How: A return flight from LA to Perth will cost you about $1,400. From Perth you’ll want to hire a car for the duration of your visit. You’ll need reliable wheels to do the southwest; a 4WD would be handy but not necessary. Margaret River is three hours south of Perth, but it’s worth stopping at Yallingup for a night or three along the way.

Places To Stay: If you want to get loaded and chase the nightlife you’ll want to stay in town. There are several backpackers for folks who don’t mind sharing kitchens, bathrooms, and leftover food not clearly marked with a name. At the other end of the scale, you can pimp it up at a luxury pad at Cape Lodge. Other good options include the caravan parks at Margies, Gracetown, and Yallingup, which offer cheap cabins and tent sites close to the waves.

Places To Eat: We’re mental for cafés in Australia. Every town will have a bunch offering “the best coffee in town” —which means espresso-style, 200 degrees, and with enough kick to kill a horse. Good café’s offer great food at reasonable prices and double as wine bars and places to attract passersby. Margies is spoilt for choice with fresh, local produce on most menus alongside the region’s world-class wines and boutique beers. Too posh? Hit up the local tavern for steak and a tap beer or the local fish-and-chip shop.

West Oz

Pick your own peak in WA. Photo: Checkwood

Babes And Dudes: Very seasonal and very sought after. Weekends and school holidays bring them in by the vanload, but winters can be long and lonesome. Local babes fall into two categories: straight-talking, boot-wearing farmer’s daughters, or straight-talking, boot-wearing hippie chicks. The Settler’s Tavern in the heart of Margaret River is the place for live music, big meals, and hooking up.

Crowd Factor: Many of the well-known spots get busy. Main Break is especially popular with older locals who can be a little possessive. But there is 130km of coast to explore and more than 70 waves to find. You can surf alone if you want. Most locals are accustomed to travelers and won’t bite your tires unless you act like a dick. Avoid late March when the pros descend for the Telstra Drug Aware Pro.

Stuff to Bring: If you want to surf the outer reefs, Cow Bommie, or Main Break, you’ll need a gun. Not a step-up but a proper seven-foot-plus gun. Otherwise your normal shortboard will work for the slabs, beaches, and reefs. A 3/2 suit will do the job for most of the year, but a 4/3 will be handy for winter.
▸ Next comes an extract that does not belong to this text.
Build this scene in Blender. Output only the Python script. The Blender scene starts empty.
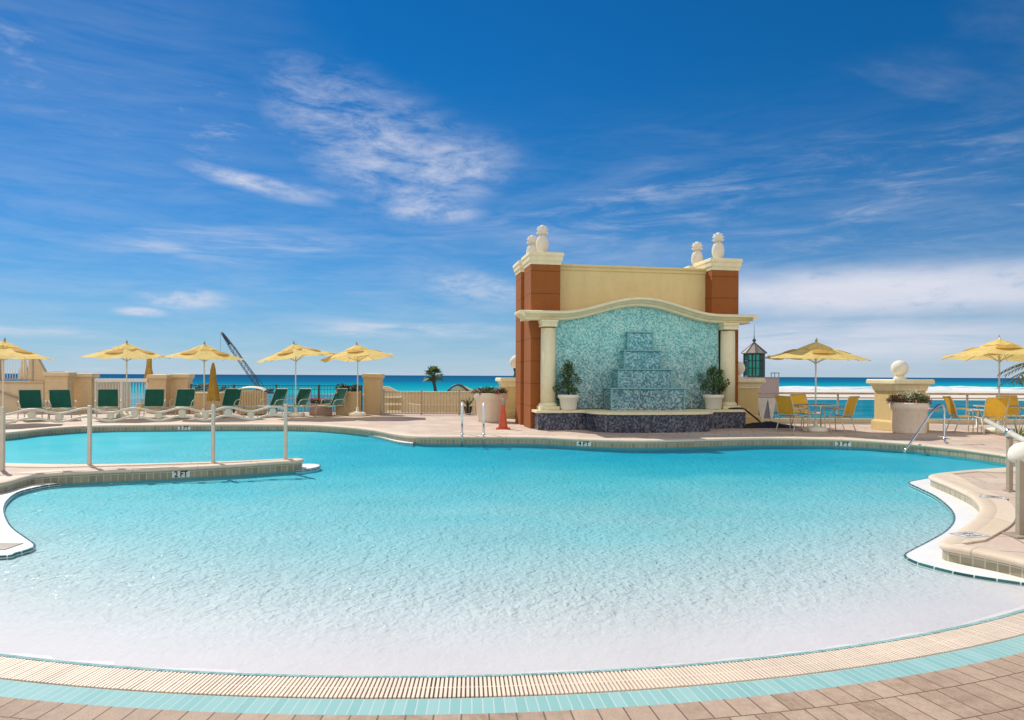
import bpy, math, random
from math import sin, cos, pi, radians, atan2, hypot, sqrt
from mathutils import Vector, Matrix, Euler
from mathutils.geometry import tessellate_polygon

C = bpy.context.scene.collection
scene = bpy.context.scene
random.seed(7)
CAMH, FPX, HX, HY, SL = 1.6, 700.0, 512.0, 375.7, 0.0045
DZ = 0.15                                    # pool deck above the water level (z = 0)
SUN_AZ = (-0.66, 0.75)                       # horizontal direction towards the sun
SUN_EL = 46.0

def ray(px, py):
    dx, dy = px - HX, py - HY
    return (dx + SL * dy) / FPX, (dy - SL * dx) / FPX      # right, down per metre of depth

def G(px, py, z=DZ):                         # a point of the photo on a level plane
    u, v = ray(px, py)
    t = (CAMH - z) / v
    return Vector((u * t, t, z))

def D(px, py, d):                            # a point of the photo at a known distance
    u, v = ray(px, py)
    return Vector((u * d, d, CAMH - v * d))

# ------------------------------------------------------------------ mesh builder
class MB:
    def __init__(s):
        s.v, s.f, s.sm, s.uv = [], [], [], {}
    def add(s, vs, fs, smooth=False, uvs=None):
        b = len(s.v)
        s.v += [tuple(p) for p in vs]
        for f in fs:
            s.f.append([i + b for i in f]); s.sm.append(smooth)
        if uvs:
            for i, q in enumerate(uvs): s.uv[b + i] = q
        return s
    def box(s, x0, x1, y0, y1, z0, z1, M=None):
        vs = [Vector((x, y, z)) for z in (z0, z1) for y in (y0, y1) for x in (x0, x1)]
        if M: vs = [M @ p for p in vs]
        return s.add(vs, [(0, 2, 3, 1), (4, 5, 7, 6), (0, 1, 5, 4), (2, 6, 7, 3), (0, 4, 6, 2), (1, 3, 7, 5)])
    def tube(s, pts, r, n=8, cap=True):
        pts = [Vector(p) for p in pts]; k = len(pts)
        rs = r if isinstance(r, (list, tuple)) else [r] * k
        vs, prev = [], None
        for i, p in enumerate(pts):
            t = (pts[min(i + 1, k - 1)] - pts[max(i - 1, 0)]).normalized()
            if prev is None:
                a = Vector((0, 0, 1)) if abs(t.z) < .9 else Vector((1, 0, 0))
                nx = t.cross(a).normalized()
            else:
                nx = (prev - t * prev.dot(t)).normalized()
            prev = nx; ny = t.cross(nx)
            vs += [p + (nx * cos(2 * pi * j / n) + ny * sin(2 * pi * j / n)) * rs[i] for j in range(n)]
        fs = [(i * n + j, i * n + (j + 1) % n, (i + 1) * n + (j + 1) % n, (i + 1) * n + j) for i in range(k - 1) for j in range(n)]
        s.add(vs, fs, True)
        if cap:
            b = len(s.v) - len(vs)
            s.f.append([b + j for j in range(n)][::-1]); s.sm.append(False)
            s.f.append([b + (k - 1) * n + j for j in range(n)]); s.sm.append(False)
        return s
    def lathe(s, prof, n=24, c=(0, 0, 0), smooth=True, sq=None):
        vs = []
        for r, z in prof:
            for j in range(n):
                a = 2 * pi * (j + .5) / n
                vs.append((c[0] + r * cos(a), c[1] + r * sin(a), c[2] + z))
        k = len(prof)
        fs = [(i * n + j, i * n + (j + 1) % n, (i + 1) * n + (j + 1) % n, (i + 1) * n + j) for i in range(k - 1) for j in range(n)]
        fs += [tuple(range(n))[::-1], tuple((k - 1) * n + j for j in range(n))]
        return s.add(vs, fs, smooth)
    def prism(s, poly, z0, z1, M=None, sides=True, top=True, bottom=True):
        n = len(poly)
        tri = tessellate_polygon([[Vector((p[0], p[1], 0)) for p in poly]])
        area = sum(poly[i][0] * poly[(i + 1) % n][1] - poly[(i + 1) % n][0] * poly[i][1] for i in range(n))
        up = []
        for t in tri:
            a, b, c = (poly[i] for i in t)
            ar = (b[0] - a[0]) * (c[1] - a[1]) - (c[0] - a[0]) * (b[1] - a[1])
            up.append(tuple(t) if ar > 0 else tuple(t[::-1]))
        vs = [Vector((p[0], p[1], z0)) for p in poly] + [Vector((p[0], p[1], z1)) for p in poly]
        if M: vs = [M @ p for p in vs]
        fs = []
        if top: fs += [tuple(i + n for i in t) for t in up]
        if bottom: fs += [t[::-1] for t in up]
        if sides:
            for i in range(n):
                j = (i + 1) % n
                q = (i, j, j + n, i + n)
                fs.append(q if area > 0 else q[::-1])
        return s.add(vs, fs)
    def build(s, name, m, parent=None, loc=(0, 0, 0), bevel=0, rot=None, seg=2):
        me = bpy.data.meshes.new(name)
        me.from_pydata(s.v, [], s.f); me.update()
        me.polygons.foreach_set('use_smooth', s.sm)
        if s.uv:
            l = me.uv_layers.new(name='UVMap')
            for lp in me.loops:
                l.data[lp.index].uv = s.uv.get(lp.vertex_index, (0, 0))
        me.materials.append(m)
        o = bpy.data.objects.new(name, me); C.objects.link(o)
        o.location = loc
        if rot: o.rotation_euler = rot
        if parent: o.parent = parent
        if bevel:
            b = o.modifiers.new('soft_edges', 'BEVEL'); b.width = bevel; b.segments = seg; b.limit_method = 'ANGLE'
        return o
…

If The Surf Is Flat: It won’t be, but it could easily be howling onshore or beyond your abilities. There’s a heap to do in the region: bush tracks to walk, caves to explore, endangered fauna to photograph, whales to spot, fish to catch, and wineries to tour. If you need a city/nightclub fix, Perth is just three hours away and it rocks.

Helpful Websites: Get a feel for the local surf scene at margaretriversurf.com.au. Brush up on the local lingo at aussieslang.org. General info can be found at margaretriver.com.